Options Available in SAMSON

SAMSON comes with several pre-configured discrete palettes. Here are just a few examples:

  • Accent: A colorful, well-spaced scheme.
  • Carto series: Including Antique, Bold, Pastel, Vivid, Safe, and Prism versions for different levels of visual richness and accessibility.
  • Okabe-Ito: Particularly designed for colorblind safety.
  • Paired, Set1, Set2, Set3: Familiar from visualization libraries, offering balanced hues.
  • tab10, tab20, tab20b, tab20c: Useful for figures with many categories.

Here’s a glimpse at how some of these look:

Discrete - Carto Bold

Discrete - Okabe-Ito

Discrete - tab20c

Tips for Choosing a Palette

  • Number of Categories?
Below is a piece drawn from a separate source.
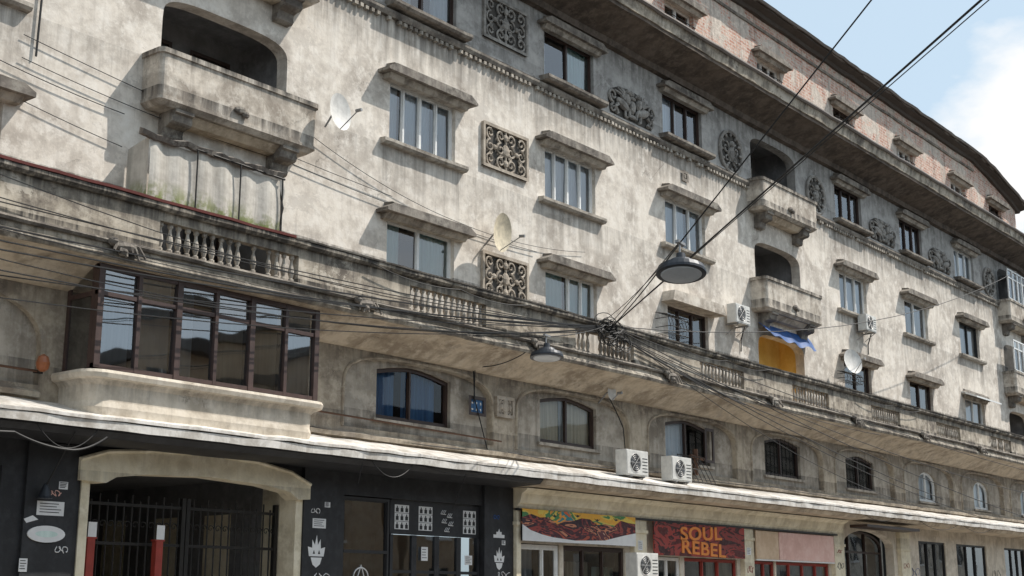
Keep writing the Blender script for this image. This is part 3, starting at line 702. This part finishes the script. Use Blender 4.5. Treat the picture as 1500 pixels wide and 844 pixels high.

Start with how many distinct entities you need to represent. Some palettes like tab10 or Paired work well with 8–10 categories, while tab20 can handle more.
  • Audience? If you’re publishing or collaborating, ensure accessibility —Okabe-Ito and Carto Safe are safer choices.
  • Consistency: Stick to the same palette across figures if you’re working on a publication or presenting to others.

Good color choices don’t just beautify your model — they improve communication. Viewers can instantly scan and understand relationships across molecular elements when color is used effectively.